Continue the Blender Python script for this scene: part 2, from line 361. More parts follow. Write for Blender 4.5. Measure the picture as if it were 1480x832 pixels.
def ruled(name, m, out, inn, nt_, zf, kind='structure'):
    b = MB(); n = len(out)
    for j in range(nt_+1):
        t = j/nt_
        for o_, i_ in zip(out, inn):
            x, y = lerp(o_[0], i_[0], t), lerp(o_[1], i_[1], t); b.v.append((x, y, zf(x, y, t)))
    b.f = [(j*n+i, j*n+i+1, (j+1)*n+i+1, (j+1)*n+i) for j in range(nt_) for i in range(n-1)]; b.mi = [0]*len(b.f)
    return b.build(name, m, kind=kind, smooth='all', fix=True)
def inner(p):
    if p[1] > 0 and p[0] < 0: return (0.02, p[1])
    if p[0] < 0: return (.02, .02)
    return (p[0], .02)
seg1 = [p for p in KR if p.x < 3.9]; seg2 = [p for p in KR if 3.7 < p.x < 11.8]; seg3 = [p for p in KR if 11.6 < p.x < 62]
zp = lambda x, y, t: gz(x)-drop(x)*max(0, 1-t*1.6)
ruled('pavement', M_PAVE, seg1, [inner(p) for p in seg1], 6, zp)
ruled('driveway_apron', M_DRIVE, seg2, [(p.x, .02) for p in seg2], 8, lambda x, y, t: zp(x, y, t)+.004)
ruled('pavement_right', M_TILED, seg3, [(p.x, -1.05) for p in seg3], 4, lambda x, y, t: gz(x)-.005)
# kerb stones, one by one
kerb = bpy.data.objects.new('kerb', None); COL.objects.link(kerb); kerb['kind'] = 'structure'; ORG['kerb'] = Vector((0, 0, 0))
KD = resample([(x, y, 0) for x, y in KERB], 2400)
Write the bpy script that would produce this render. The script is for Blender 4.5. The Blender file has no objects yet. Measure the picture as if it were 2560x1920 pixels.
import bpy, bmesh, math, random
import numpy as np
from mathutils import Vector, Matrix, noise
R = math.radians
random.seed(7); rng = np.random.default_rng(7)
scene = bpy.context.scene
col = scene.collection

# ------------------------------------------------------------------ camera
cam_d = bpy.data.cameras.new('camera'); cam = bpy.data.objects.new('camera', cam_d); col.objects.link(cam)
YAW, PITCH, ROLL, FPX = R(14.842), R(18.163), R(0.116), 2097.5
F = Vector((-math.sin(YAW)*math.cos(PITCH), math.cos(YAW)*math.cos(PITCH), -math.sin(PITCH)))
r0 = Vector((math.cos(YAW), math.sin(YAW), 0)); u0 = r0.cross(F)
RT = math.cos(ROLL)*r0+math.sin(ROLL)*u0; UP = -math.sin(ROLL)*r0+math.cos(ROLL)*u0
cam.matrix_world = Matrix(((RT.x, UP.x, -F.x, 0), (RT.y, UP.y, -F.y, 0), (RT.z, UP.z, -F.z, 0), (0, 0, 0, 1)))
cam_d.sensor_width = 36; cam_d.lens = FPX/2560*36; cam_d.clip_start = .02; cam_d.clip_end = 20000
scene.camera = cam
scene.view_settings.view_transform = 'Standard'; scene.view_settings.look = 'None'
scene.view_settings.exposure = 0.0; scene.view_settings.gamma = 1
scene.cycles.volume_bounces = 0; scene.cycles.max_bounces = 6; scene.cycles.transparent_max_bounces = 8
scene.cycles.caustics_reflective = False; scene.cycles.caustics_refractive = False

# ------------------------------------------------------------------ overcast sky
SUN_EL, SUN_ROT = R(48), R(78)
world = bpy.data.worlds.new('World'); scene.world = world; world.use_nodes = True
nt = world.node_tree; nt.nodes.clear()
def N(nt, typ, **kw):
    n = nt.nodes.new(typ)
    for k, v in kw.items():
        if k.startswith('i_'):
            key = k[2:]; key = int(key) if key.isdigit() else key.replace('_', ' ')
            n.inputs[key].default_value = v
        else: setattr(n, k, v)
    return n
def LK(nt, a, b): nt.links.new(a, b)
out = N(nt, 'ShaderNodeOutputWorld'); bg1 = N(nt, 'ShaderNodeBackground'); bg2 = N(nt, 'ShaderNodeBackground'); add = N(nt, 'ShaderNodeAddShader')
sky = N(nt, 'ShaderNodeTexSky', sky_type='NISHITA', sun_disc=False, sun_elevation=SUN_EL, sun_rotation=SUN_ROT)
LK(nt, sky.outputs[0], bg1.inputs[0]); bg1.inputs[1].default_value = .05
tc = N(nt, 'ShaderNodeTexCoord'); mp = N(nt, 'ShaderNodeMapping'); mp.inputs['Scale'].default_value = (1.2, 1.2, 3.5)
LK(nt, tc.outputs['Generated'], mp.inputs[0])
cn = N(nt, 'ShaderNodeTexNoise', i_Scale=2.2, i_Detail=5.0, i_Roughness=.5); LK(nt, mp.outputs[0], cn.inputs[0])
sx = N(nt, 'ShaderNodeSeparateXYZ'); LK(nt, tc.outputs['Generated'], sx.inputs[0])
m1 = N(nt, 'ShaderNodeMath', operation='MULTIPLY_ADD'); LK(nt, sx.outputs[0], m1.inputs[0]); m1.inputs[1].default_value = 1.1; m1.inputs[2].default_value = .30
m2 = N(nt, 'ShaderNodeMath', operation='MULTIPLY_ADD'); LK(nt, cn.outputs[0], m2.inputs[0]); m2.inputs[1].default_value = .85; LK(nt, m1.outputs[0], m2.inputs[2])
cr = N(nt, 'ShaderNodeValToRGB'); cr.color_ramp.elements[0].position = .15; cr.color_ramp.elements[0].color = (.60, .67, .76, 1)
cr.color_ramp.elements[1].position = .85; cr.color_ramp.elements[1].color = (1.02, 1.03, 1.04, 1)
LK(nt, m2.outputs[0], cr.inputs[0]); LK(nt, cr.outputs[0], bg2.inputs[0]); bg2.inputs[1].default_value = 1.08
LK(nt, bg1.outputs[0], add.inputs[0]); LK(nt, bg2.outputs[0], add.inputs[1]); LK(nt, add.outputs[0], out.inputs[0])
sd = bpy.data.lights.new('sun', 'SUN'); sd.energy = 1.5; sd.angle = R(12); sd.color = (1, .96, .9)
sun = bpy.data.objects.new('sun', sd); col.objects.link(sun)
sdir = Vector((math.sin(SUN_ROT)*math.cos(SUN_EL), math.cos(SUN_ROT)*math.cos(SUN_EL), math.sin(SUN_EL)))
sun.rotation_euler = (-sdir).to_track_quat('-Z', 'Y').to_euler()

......

DIRECTIONS FOR THIS TASK -
Extract the run of lines that opens with the line containing "Write the bpy" and closes with the line containing "scene.cycles.caustics_reflective = False;"; reproduce it exactly and add nothing.

FULL ANSWER -
Write the bpy script that would produce this render. The script is for Blender 4.5. The Blender file has no objects yet. Measure the picture as if it were 2560x1920 pixels.
import bpy, bmesh, math, random
import numpy as np
from mathutils import Vector, Matrix, noise
R = math.radians
random.seed(7); rng = np.random.default_rng(7)
scene = bpy.context.scene
col = scene.collection

# ------------------------------------------------------------------ camera
cam_d = bpy.data.cameras.new('camera'); cam = bpy.data.objects.new('camera', cam_d); col.objects.link(cam)
YAW, PITCH, ROLL, FPX = R(14.842), R(18.163), R(0.116), 2097.5
F = Vector((-math.sin(YAW)*math.cos(PITCH), math.cos(YAW)*math.cos(PITCH), -math.sin(PITCH)))
r0 = Vector((math.cos(YAW), math.sin(YAW), 0)); u0 = r0.cross(F)
RT = math.cos(ROLL)*r0+math.sin(ROLL)*u0; UP = -math.sin(ROLL)*r0+math.cos(ROLL)*u0
cam.matrix_world = Matrix(((RT.x, UP.x, -F.x, 0), (RT.y, UP.y, -F.y, 0), (RT.z, UP.z, -F.z, 0), (0, 0, 0, 1)))
cam_d.sensor_width = 36; cam_d.lens = FPX/2560*36; cam_d.clip_start = .02; cam_d.clip_end = 20000
scene.camera = cam
scene.view_settings.view_transform = 'Standard'; scene.view_settings.look = 'None'
scene.view_settings.exposure = 0.0; scene.view_settings.gamma = 1
scene.cycles.volume_bounces = 0; scene.cycles.max_bounces = 6; scene.cycles.transparent_max_bounces = 8
scene.cycles.caustics_reflective = False; scene.cycles.caustics_refractive = False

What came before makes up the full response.